The strategy is to flood the market with housing options, rather than stifle it with regulations
Workers on a platform attach a piece of construction material to a new building at the Apex at Seylynn Village development in June, 2023. | Nick Laba / North Shore News files

Property assessments on the North Shore are, for the most part, holding steady this year, with averages for single-family and strata homes fluctuating by no more than two per cent.

No doubt, higher interest rates are cooling the buying power of house hunters. But, at $2 million for a single-family home in North Vancouver, and $3 million in West Van, “steady” assessments mean little for affordability in a region that desperately needs it.

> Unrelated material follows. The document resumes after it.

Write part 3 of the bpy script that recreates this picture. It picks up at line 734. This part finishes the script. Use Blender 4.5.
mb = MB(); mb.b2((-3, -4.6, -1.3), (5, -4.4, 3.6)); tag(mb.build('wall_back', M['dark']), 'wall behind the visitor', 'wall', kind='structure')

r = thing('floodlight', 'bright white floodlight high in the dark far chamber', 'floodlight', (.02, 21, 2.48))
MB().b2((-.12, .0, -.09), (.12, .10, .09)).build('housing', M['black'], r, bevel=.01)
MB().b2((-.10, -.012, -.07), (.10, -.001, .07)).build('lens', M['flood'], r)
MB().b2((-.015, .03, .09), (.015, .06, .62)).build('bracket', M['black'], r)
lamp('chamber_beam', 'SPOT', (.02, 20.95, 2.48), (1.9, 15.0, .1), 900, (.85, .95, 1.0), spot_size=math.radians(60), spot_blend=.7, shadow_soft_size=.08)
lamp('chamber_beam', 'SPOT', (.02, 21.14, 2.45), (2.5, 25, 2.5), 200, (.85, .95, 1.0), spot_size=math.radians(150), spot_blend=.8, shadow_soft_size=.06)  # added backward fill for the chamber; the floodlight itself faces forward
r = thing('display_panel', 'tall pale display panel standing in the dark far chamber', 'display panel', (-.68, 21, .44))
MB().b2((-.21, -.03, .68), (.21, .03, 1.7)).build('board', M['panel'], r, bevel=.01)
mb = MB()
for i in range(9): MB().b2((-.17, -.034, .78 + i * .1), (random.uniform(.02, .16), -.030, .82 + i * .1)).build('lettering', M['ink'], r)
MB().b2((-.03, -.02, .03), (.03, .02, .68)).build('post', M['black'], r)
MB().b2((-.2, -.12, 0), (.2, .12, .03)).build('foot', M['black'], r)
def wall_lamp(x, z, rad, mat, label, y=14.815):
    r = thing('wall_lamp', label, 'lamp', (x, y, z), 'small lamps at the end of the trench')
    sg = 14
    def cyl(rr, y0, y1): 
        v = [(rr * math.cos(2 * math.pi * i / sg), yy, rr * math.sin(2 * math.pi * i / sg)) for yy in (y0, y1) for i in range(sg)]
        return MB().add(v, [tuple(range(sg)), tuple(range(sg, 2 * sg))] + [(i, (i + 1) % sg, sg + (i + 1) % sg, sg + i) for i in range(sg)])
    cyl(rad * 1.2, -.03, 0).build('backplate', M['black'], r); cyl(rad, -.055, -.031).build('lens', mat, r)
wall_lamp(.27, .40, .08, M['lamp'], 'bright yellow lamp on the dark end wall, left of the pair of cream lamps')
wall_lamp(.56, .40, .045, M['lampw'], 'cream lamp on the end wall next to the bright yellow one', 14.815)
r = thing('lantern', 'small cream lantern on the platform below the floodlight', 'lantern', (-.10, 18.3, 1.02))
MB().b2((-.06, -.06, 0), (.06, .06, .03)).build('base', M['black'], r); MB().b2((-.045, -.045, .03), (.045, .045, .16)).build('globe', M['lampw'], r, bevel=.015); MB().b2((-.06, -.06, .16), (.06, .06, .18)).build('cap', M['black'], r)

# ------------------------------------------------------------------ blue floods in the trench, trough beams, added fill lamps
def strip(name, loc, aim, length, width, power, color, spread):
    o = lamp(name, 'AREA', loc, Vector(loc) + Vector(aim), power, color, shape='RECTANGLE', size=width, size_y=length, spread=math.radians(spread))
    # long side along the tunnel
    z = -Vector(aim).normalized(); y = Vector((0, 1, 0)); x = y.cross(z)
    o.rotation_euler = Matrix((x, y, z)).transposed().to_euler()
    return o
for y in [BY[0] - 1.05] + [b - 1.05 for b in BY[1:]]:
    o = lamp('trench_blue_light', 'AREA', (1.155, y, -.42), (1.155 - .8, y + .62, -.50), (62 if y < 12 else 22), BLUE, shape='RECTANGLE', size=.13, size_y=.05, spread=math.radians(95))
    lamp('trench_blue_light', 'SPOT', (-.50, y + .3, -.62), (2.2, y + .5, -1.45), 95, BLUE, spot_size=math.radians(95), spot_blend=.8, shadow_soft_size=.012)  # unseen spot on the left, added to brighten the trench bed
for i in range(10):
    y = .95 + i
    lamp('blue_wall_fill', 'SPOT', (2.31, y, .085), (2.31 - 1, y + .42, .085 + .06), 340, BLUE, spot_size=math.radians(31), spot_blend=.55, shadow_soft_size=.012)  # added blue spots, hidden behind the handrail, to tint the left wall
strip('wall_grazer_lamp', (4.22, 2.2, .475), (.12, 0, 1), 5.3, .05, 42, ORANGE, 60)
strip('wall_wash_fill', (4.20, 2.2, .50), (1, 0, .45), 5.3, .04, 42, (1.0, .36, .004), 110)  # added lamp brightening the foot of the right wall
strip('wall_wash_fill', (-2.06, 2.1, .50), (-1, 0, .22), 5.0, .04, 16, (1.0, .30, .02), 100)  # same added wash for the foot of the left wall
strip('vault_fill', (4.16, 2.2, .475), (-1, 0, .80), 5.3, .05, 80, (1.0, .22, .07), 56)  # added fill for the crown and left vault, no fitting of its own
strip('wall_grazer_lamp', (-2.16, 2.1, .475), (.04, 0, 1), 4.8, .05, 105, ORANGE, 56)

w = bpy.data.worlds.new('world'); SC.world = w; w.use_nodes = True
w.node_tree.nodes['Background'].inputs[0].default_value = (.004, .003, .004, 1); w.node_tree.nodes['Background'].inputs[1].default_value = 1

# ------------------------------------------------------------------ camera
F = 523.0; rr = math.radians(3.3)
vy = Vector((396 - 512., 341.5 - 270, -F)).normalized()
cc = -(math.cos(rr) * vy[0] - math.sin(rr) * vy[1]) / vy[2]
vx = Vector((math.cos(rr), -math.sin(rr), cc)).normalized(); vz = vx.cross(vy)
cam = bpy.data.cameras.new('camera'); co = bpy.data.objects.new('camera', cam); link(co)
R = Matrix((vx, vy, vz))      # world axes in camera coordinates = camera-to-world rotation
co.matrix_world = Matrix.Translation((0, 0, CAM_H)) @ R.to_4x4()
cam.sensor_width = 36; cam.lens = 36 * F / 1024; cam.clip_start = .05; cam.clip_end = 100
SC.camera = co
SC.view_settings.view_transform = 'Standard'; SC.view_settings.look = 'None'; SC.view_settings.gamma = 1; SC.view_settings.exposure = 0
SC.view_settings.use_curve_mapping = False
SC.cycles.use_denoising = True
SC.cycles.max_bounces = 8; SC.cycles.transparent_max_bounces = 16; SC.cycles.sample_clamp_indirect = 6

The province has an omnibus of new housing policies coming into effect in 2024 intended to bring about generational change. Among them: a crackdown on short-term rentals, a ban on public hearings for development proposals that comply with official community plans, expansion of the speculation and vacancy tax, an end to single-family zoning with fourplexes allowed on any lot by right, automatic allowance of secondary suites, minimum tower heights of 10 storeys near transit exchanges and 20 storeys near SkyTrain, plus fresh housing targets for municipalities to see through to completion.

The province estimates the changes could produce 293,000 new homes over the next decade. The strategy is to flood the market with housing options, rather than stifle it with regulations. Polices like these may make a significant impact on the availability and price of housing, but it will take years before we really know.

Deciding the pace, size, location and form of new development has been one of the main responsibilities that municipalities have had in Canada. Our councils now need to spend less time worrying about whether to accommodate a growing population and more time planning for how.